# RECORD EXCERPTS
══════════════════════════════

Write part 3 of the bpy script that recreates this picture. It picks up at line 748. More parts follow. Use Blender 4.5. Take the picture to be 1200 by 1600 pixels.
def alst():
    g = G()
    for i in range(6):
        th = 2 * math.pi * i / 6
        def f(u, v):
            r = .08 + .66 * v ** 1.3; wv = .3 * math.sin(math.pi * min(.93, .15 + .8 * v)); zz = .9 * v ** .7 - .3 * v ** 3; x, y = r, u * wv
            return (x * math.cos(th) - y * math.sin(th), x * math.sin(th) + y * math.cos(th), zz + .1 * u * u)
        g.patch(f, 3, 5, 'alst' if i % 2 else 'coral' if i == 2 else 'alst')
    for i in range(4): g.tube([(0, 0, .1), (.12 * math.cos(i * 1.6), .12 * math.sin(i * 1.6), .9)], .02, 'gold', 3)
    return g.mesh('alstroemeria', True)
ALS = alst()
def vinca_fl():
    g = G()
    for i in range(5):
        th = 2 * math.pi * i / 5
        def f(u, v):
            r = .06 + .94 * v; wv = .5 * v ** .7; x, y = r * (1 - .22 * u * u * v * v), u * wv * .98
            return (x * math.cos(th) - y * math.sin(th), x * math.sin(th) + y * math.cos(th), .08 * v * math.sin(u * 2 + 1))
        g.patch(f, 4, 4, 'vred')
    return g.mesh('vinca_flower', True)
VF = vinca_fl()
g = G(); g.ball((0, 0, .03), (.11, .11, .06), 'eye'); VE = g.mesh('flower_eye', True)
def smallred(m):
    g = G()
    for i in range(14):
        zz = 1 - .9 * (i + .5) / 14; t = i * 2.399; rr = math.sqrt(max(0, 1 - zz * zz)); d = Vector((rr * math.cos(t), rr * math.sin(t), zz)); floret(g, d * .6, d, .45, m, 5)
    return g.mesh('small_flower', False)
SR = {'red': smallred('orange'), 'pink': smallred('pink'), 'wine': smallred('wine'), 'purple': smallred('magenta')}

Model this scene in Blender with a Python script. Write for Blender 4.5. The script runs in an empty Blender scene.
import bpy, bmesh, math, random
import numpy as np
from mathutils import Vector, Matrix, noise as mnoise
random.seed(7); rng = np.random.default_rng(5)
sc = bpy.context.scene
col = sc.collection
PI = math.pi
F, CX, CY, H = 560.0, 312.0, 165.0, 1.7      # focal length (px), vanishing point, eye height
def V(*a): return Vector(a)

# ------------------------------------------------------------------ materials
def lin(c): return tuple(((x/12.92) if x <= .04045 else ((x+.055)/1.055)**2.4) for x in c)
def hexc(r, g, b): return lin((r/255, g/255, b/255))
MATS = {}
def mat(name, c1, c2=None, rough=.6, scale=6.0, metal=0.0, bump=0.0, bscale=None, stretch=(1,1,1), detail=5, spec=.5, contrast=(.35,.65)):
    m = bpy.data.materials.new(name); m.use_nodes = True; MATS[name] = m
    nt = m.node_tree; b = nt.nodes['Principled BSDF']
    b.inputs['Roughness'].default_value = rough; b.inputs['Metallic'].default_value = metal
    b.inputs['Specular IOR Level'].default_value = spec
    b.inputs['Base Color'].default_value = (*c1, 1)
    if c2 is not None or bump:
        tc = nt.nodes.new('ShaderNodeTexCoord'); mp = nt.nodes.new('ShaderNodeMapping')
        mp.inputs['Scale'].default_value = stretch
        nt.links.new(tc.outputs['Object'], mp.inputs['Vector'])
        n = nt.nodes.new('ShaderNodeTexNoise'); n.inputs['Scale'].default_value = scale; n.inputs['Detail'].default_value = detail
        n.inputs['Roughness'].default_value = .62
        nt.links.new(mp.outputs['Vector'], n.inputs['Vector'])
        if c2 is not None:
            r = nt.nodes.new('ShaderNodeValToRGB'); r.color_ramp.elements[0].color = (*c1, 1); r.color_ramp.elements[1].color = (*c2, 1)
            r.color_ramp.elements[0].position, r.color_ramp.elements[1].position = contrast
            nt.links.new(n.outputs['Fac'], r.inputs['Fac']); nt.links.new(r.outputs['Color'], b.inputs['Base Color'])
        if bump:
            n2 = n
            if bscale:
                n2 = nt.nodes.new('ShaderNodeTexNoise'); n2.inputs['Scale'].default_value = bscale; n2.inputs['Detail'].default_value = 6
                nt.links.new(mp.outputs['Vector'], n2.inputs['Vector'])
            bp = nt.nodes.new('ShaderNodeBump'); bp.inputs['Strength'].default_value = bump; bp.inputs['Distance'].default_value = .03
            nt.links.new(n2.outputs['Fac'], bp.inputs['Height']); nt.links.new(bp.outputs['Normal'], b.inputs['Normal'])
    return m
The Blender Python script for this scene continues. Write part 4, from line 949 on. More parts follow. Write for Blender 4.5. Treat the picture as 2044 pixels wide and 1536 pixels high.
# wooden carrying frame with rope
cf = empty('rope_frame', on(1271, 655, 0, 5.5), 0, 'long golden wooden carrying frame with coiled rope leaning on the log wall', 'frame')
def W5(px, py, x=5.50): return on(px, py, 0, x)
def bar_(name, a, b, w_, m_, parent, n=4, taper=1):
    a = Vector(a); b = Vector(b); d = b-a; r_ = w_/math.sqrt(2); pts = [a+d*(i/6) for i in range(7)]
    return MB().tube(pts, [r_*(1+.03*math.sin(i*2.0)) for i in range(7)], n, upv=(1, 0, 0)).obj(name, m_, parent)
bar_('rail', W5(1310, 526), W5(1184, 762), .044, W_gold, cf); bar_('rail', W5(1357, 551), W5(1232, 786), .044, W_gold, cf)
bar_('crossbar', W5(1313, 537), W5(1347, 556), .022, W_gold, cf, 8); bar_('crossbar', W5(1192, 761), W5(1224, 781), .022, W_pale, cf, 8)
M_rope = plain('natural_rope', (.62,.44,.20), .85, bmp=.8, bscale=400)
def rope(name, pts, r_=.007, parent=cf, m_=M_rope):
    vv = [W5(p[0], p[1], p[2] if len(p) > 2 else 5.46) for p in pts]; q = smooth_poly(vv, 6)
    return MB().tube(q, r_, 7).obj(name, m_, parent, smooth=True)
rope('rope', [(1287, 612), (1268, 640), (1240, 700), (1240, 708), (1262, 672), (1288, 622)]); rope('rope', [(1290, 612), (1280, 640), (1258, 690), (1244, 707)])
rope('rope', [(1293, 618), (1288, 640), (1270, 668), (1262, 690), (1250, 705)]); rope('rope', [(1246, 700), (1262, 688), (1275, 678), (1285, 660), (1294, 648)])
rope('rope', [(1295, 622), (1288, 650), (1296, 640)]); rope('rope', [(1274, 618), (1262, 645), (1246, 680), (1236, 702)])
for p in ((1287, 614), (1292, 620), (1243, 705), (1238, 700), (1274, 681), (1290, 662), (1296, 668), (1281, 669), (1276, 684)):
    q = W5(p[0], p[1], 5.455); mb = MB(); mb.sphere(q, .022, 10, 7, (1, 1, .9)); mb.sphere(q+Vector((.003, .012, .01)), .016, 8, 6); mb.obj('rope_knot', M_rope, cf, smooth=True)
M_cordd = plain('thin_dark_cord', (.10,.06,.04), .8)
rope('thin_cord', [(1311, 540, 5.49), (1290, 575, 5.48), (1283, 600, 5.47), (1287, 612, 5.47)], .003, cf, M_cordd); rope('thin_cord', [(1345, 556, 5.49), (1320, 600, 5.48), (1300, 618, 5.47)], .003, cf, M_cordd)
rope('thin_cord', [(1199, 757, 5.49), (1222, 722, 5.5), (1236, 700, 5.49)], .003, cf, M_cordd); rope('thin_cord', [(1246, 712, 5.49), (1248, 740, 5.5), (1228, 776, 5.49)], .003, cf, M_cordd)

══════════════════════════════

# WHAT IS EXPECTED
Word for word, extract all the records.

# RESULT
Write part 3 of the bpy script that recreates this picture. It picks up at line 748. More parts follow. Use Blender 4.5. Take the picture to be 1200 by 1600 pixels.
def alst():
    g = G()
    for i in range(6):
        th = 2 * math.pi * i / 6
        def f(u, v):
            r = .08 + .66 * v ** 1.3; wv = .3 * math.sin(math.pi * min(.93, .15 + .8 * v)); zz = .9 * v ** .7 - .3 * v ** 3; x, y = r, u * wv
            return (x * math.cos(th) - y * math.sin(th), x * math.sin(th) + y * math.cos(th), zz + .1 * u * u)
        g.patch(f, 3, 5, 'alst' if i % 2 else 'coral' if i == 2 else 'alst')
    for i in range(4): g.tube([(0, 0, .1), (.12 * math.cos(i * 1.6), .12 * math.sin(i * 1.6), .9)], .02, 'gold', 3)
    return g.mesh('alstroemeria', True)
ALS = alst()
def vinca_fl():
    g = G()
    for i in range(5):
        th = 2 * math.pi * i / 5
        def f(u, v):
            r = .06 + .94 * v; wv = .5 * v ** .7; x, y = r * (1 - .22 * u * u * v * v), u * wv * .98
            return (x * math.cos(th) - y * math.sin(th), x * math.sin(th) + y * math.cos(th), .08 * v * math.sin(u * 2 + 1))
        g.patch(f, 4, 4, 'vred')
    return g.mesh('vinca_flower', True)
VF = vinca_fl()
g = G(); g.ball((0, 0, .03), (.11, .11, .06), 'eye'); VE = g.mesh('flower_eye', True)
def smallred(m):
    g = G()
    for i in range(14):
        zz = 1 - .9 * (i + .5) / 14; t = i * 2.399; rr = math.sqrt(max(0, 1 - zz * zz)); d = Vector((rr * math.cos(t), rr * math.sin(t), zz)); floret(g, d * .6, d, .45, m, 5)
    return g.mesh('small_flower', False)
SR = {'red': smallred('orange'), 'pink': smallred('pink'), 'wine': smallred('wine'), 'purple': smallred('magenta')}

Model this scene in Blender with a Python script. Write for Blender 4.5. The script runs in an empty Blender scene.
import bpy, bmesh, math, random
import numpy as np
from mathutils import Vector, Matrix, noise as mnoise
random.seed(7); rng = np.random.default_rng(5)
sc = bpy.context.scene
col = sc.collection
PI = math.pi
F, CX, CY, H = 560.0, 312.0, 165.0, 1.7      # focal length (px), vanishing point, eye height
def V(*a): return Vector(a)

# ------------------------------------------------------------------ materials
def lin(c): return tuple(((x/12.92) if x <= .04045 else ((x+.055)/1.055)**2.4) for x in c)
def hexc(r, g, b): return lin((r/255, g/255, b/255))
MATS = {}
def mat(name, c1, c2=None, rough=.6, scale=6.0, metal=0.0, bump=0.0, bscale=None, stretch=(1,1,1), detail=5, spec=.5, contrast=(.35,.65)):
    m = bpy.data.materials.new(name); m.use_nodes = True; MATS[name] = m
    nt = m.node_tree; b = nt.nodes['Principled BSDF']
    b.inputs['Roughness'].default_value = rough; b.inputs['Metallic'].default_value = metal
    b.inputs['Specular IOR Level'].default_value = spec
    b.inputs['Base Color'].default_value = (*c1, 1)
    if c2 is not None or bump:
        tc = nt.nodes.new('ShaderNodeTexCoord'); mp = nt.nodes.new('ShaderNodeMapping')
        mp.inputs['Scale'].default_value = stretch
        nt.links.new(tc.outputs['Object'], mp.inputs['Vector'])
        n = nt.nodes.new('ShaderNodeTexNoise'); n.inputs['Scale'].default_value = scale; n.inputs['Detail'].default_value = detail
        n.inputs['Roughness'].default_value = .62
        nt.links.new(mp.outputs['Vector'], n.inputs['Vector'])
        if c2 is not None:
            r = nt.nodes.new('ShaderNodeValToRGB'); r.color_ramp.elements[0].color = (*c1, 1); r.color_ramp.elements[1].color = (*c2, 1)
            r.color_ramp.elements[0].position, r.color_ramp.elements[1].position = contrast
            nt.links.new(n.outputs['Fac'], r.inputs['Fac']); nt.links.new(r.outputs['Color'], b.inputs['Base Color'])
        if bump:
            n2 = n
            if bscale:
                n2 = nt.nodes.new('ShaderNodeTexNoise'); n2.inputs['Scale'].default_value = bscale; n2.inputs['Detail'].default_value = 6
                nt.links.new(mp.outputs['Vector'], n2.inputs['Vector'])
            bp = nt.nodes.new('ShaderNodeBump'); bp.inputs['Strength'].default_value = bump; bp.inputs['Distance'].default_value = .03
            nt.links.new(n2.outputs['Fac'], bp.inputs['Height']); nt.links.new(bp.outputs['Normal'], b.inputs['Normal'])
    return m
The Blender Python script for this scene continues. Write part 4, from line 949 on. More parts follow. Write for Blender 4.5. Treat the picture as 2044 pixels wide and 1536 pixels high.
# wooden carrying frame with rope
cf = empty('rope_frame', on(1271, 655, 0, 5.5), 0, 'long golden wooden carrying frame with coiled rope leaning on the log wall', 'frame')
def W5(px, py, x=5.50): return on(px, py, 0, x)
def bar_(name, a, b, w_, m_, parent, n=4, taper=1):
    a = Vector(a); b = Vector(b); d = b-a; r_ = w_/math.sqrt(2); pts = [a+d*(i/6) for i in range(7)]
    return MB().tube(pts, [r_*(1+.03*math.sin(i*2.0)) for i in range(7)], n, upv=(1, 0, 0)).obj(name, m_, parent)
bar_('rail', W5(1310, 526), W5(1184, 762), .044, W_gold, cf); bar_('rail', W5(1357, 551), W5(1232, 786), .044, W_gold, cf)
bar_('crossbar', W5(1313, 537), W5(1347, 556), .022, W_gold, cf, 8); bar_('crossbar', W5(1192, 761), W5(1224, 781), .022, W_pale, cf, 8)
M_rope = plain('natural_rope', (.62,.44,.20), .85, bmp=.8, bscale=400)
def rope(name, pts, r_=.007, parent=cf, m_=M_rope):
    vv = [W5(p[0], p[1], p[2] if len(p) > 2 else 5.46) for p in pts]; q = smooth_poly(vv, 6)
    return MB().tube(q, r_, 7).obj(name, m_, parent, smooth=True)
rope('rope', [(1287, 612), (1268, 640), (1240, 700), (1240, 708), (1262, 672), (1288, 622)]); rope('rope', [(1290, 612), (1280, 640), (1258, 690), (1244, 707)])
rope('rope', [(1293, 618), (1288, 640), (1270, 668), (1262, 690), (1250, 705)]); rope('rope', [(1246, 700), (1262, 688), (1275, 678), (1285, 660), (1294, 648)])
rope('rope', [(1295, 622), (1288, 650), (1296, 640)]); rope('rope', [(1274, 618), (1262, 645), (1246, 680), (1236, 702)])
for p in ((1287, 614), (1292, 620), (1243, 705), (1238, 700), (1274, 681), (1290, 662), (1296, 668), (1281, 669), (1276, 684)):
    q = W5(p[0], p[1], 5.455); mb = MB(); mb.sphere(q, .022, 10, 7, (1, 1, .9)); mb.sphere(q+Vector((.003, .012, .01)), .016, 8, 6); mb.obj('rope_knot', M_rope, cf, smooth=True)
M_cordd = plain('thin_dark_cord', (.10,.06,.04), .8)
rope('thin_cord', [(1311, 540, 5.49), (1290, 575, 5.48), (1283, 600, 5.47), (1287, 612, 5.47)], .003, cf, M_cordd); rope('thin_cord', [(1345, 556, 5.49), (1320, 600, 5.48), (1300, 618, 5.47)], .003, cf, M_cordd)
rope('thin_cord', [(1199, 757, 5.49), (1222, 722, 5.5), (1236, 700, 5.49)], .003, cf, M_cordd); rope('thin_cord', [(1246, 712, 5.49), (1248, 740, 5.5), (1228, 776, 5.49)], .003, cf, M_cordd)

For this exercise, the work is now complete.